- [Stored data]
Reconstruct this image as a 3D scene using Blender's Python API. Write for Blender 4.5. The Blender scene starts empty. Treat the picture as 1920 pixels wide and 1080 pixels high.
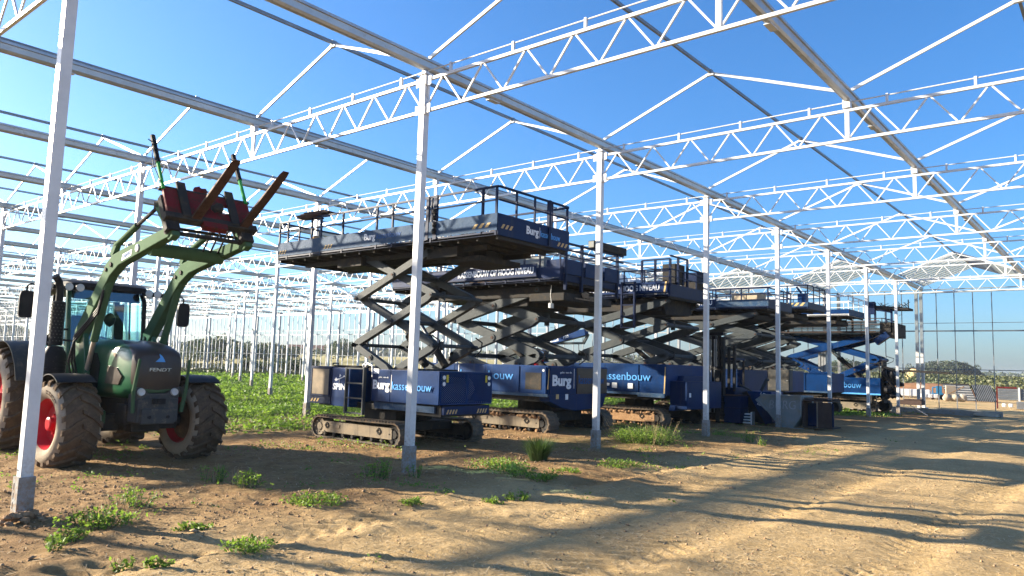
import bpy, math, random
import numpy as np
from mathutils import Vector, Matrix
from math import sin, cos, pi, radians as rad, sqrt, atan2

random.seed(7)
rng = np.random.default_rng(11)
S = bpy.context.scene
COL = S.collection

# ------------------------------------------------------------------ camera, sky, sun, exposure
cam = bpy.data.cameras.new('camera')
cam.sensor_width = 36.0
cam.lens = 1400.2 / 1920 * 36
cam.clip_start = 0.05
cam.clip_end = 6000
camo = bpy.data.objects.new('camera', cam)
COL.objects.link(camo)
yaw, pit, rol = rad(-39.708), rad(5.968), rad(1.723)
F_ = Vector((sin(yaw) * cos(pit), cos(yaw) * cos(pit), sin(pit)))
R0 = Vector((cos(yaw), -sin(yaw), 0))
U0 = R0.cross(F_)
R_ = R0 * cos(rol) + U0 * sin(rol)
U_ = -R0 * sin(rol) + U0 * cos(rol)
camo.matrix_world = Matrix(((R_.x, U_.x, -F_.x, 8.27), (R_.y, U_.y, -F_.y, -7.70), (R_.z, U_.z, -F_.z, 1.6), (0, 0, 0, 1)))
S.camera = camo

SUN_EL, SUN_A = rad(17.0), rad(25.0)          # shadows run towards (cos A, sin A)
world = bpy.data.worlds.new('World')
S.world = world
world.use_nodes = True
nt = world.node_tree
bg = nt.nodes['Background']
sky = nt.nodes.new('ShaderNodeTexSky')
sky.sky_type = 'NISHITA'
sky.sun_disc = False
sky.sun_elevation = SUN_EL
sky.sun_rotation = atan2(-cos(SUN_A), -sin(SUN_A))
sky.altitude = 0
sky.air_density = 1.0
sky.dust_density = 1.5
sky.ozone_density = 6.5
hs = nt.nodes.new('ShaderNodeHueSaturation')
hs.inputs['Saturation'].default_value = 1.08
nt.links.new(sky.outputs[0], hs.inputs['Color'])
nt.links.new(hs.outputs[0], bg.inputs[0])
bg.inputs[1].default_value = 0.073
sl = bpy.data.lights.new('sun', 'SUN')
sl.energy = 5.0
sl.angle = rad(0.53)
sl.color = (1.0, 0.87, 0.68)
so = bpy.data.objects.new('sun', sl)
COL.objects.link(so)
so.rotation_euler = Vector((cos(SUN_EL) * cos(SUN_A), cos(SUN_EL) * sin(SUN_A), -sin(SUN_EL))).to_track_quat('-Z', 'Y').to_euler()
so.location = (-20, -6, 8)
S.view_settings.view_transform = 'Standard'
S.view_settings.look = 'None'
S.view_settings.exposure = 2.05
S.view_settings.gamma = 1.0
S.view_settings.use_curve_mapping = False
S.cycles.max_bounces = 6
S.cycles.transparent_max_bounces = 12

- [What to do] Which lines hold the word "scene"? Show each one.

- [Solution to the problem]
Reconstruct this image as a 3D scene using Blender's Python API. Write for Blender 4.5. The Blender scene starts empty. Treat the picture as 1920 pixels wide and 1080 pixels high.
S = bpy.context.scene